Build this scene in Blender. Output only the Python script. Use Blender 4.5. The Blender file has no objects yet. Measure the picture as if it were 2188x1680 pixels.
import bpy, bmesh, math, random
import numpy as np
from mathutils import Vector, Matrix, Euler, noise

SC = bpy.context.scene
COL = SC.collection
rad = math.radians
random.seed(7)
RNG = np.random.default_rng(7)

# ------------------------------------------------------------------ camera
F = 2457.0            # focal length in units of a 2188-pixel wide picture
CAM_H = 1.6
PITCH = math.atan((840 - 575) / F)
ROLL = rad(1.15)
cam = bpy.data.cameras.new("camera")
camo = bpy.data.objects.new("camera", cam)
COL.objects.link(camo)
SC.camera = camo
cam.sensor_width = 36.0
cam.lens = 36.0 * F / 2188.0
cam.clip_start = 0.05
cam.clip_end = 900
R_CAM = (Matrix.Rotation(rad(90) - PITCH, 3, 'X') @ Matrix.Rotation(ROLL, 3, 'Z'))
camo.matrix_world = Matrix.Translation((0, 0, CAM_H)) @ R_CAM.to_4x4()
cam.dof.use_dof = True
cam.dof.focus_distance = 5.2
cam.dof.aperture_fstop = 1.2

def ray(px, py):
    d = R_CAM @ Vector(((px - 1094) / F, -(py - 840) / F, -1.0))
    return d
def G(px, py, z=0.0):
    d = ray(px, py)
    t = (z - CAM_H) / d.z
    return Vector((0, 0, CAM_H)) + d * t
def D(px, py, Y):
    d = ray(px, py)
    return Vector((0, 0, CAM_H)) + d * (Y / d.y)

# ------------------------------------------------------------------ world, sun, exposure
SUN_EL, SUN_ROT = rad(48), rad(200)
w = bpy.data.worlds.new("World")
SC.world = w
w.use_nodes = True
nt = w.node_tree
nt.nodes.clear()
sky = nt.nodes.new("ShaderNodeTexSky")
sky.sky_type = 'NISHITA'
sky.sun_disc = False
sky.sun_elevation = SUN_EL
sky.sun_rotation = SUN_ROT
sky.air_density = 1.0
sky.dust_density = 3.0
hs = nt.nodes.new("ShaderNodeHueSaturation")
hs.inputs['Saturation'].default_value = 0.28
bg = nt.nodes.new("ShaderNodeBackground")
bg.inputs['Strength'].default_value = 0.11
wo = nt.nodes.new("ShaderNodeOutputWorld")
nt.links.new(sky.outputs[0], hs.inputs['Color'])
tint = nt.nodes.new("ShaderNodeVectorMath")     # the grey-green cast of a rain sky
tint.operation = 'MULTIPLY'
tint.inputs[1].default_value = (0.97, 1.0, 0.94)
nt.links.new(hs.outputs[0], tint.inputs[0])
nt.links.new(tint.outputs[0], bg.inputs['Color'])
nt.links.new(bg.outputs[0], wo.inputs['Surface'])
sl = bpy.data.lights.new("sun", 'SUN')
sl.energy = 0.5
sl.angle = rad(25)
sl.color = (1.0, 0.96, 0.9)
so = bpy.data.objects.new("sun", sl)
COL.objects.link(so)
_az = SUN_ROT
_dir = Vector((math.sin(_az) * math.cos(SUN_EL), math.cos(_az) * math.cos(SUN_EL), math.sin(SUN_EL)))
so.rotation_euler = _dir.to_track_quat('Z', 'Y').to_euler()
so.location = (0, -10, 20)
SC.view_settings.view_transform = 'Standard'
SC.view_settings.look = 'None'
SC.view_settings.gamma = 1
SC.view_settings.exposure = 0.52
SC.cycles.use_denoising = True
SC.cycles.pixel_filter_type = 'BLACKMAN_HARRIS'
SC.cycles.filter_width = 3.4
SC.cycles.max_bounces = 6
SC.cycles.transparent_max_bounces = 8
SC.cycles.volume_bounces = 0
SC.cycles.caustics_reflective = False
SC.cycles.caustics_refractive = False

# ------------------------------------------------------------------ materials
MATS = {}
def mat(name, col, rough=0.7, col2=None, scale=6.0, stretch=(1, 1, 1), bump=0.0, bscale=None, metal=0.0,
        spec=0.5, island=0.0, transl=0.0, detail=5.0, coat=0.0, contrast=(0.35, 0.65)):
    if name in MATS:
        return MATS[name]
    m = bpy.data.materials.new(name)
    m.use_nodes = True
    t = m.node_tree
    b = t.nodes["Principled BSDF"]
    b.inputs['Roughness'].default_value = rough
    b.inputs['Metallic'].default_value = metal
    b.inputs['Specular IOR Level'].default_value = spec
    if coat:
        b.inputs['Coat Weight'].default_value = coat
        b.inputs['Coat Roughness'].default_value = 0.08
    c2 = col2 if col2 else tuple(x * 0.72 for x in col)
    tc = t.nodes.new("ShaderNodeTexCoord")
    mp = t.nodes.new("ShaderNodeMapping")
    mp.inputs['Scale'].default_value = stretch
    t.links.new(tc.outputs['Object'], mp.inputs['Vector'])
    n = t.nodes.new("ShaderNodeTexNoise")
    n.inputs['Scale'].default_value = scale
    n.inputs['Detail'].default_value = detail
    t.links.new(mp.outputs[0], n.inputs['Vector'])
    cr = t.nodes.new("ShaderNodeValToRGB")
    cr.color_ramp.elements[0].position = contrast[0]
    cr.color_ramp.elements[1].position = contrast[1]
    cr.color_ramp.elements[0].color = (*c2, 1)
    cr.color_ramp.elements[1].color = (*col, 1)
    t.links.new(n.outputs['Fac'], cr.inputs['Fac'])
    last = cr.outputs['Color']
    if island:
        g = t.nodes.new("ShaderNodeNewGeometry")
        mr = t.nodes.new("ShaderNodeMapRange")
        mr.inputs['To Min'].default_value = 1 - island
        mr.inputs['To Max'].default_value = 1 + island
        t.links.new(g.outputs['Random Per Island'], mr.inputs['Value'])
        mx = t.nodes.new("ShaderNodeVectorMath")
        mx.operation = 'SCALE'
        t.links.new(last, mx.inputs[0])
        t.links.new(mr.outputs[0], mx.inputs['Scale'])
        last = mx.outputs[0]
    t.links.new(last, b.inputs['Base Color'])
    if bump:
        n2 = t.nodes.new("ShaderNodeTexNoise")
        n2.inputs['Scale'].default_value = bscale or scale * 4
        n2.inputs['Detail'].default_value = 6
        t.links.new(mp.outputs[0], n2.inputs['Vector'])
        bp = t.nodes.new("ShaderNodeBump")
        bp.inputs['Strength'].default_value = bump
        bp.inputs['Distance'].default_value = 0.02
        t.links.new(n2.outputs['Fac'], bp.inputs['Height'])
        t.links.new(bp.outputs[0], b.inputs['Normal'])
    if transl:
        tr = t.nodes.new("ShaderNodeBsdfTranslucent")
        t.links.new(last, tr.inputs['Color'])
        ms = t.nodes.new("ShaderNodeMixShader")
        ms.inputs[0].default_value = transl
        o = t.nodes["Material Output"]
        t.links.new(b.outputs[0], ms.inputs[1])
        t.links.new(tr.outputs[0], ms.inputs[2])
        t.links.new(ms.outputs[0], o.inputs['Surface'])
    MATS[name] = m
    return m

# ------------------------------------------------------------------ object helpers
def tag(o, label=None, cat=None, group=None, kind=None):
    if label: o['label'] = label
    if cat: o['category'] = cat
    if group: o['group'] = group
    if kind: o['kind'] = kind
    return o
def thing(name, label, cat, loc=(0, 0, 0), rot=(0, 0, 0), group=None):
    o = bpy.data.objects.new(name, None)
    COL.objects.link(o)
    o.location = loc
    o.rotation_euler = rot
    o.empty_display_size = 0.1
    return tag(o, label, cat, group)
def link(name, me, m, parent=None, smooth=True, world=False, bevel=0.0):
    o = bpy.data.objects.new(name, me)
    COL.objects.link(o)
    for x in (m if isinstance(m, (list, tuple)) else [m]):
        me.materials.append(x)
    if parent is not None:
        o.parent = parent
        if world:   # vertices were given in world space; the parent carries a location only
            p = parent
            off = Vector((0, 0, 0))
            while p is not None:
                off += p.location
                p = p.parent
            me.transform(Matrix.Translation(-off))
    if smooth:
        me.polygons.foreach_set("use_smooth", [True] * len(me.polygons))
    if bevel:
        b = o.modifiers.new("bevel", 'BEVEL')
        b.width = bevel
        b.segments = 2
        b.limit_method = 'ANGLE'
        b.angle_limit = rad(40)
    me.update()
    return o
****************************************
Required work:
From the first line of the data above to the line holding "RNG = np.random.default_rng(7)", reproduce each line exactly; emit no other lines.

Answer below:
Build this scene in Blender. Output only the Python script. Use Blender 4.5. The Blender file has no objects yet. Measure the picture as if it were 2188x1680 pixels.
import bpy, bmesh, math, random
import numpy as np
from mathutils import Vector, Matrix, Euler, noise

SC = bpy.context.scene
COL = SC.collection
rad = math.radians
random.seed(7)
RNG = np.random.default_rng(7)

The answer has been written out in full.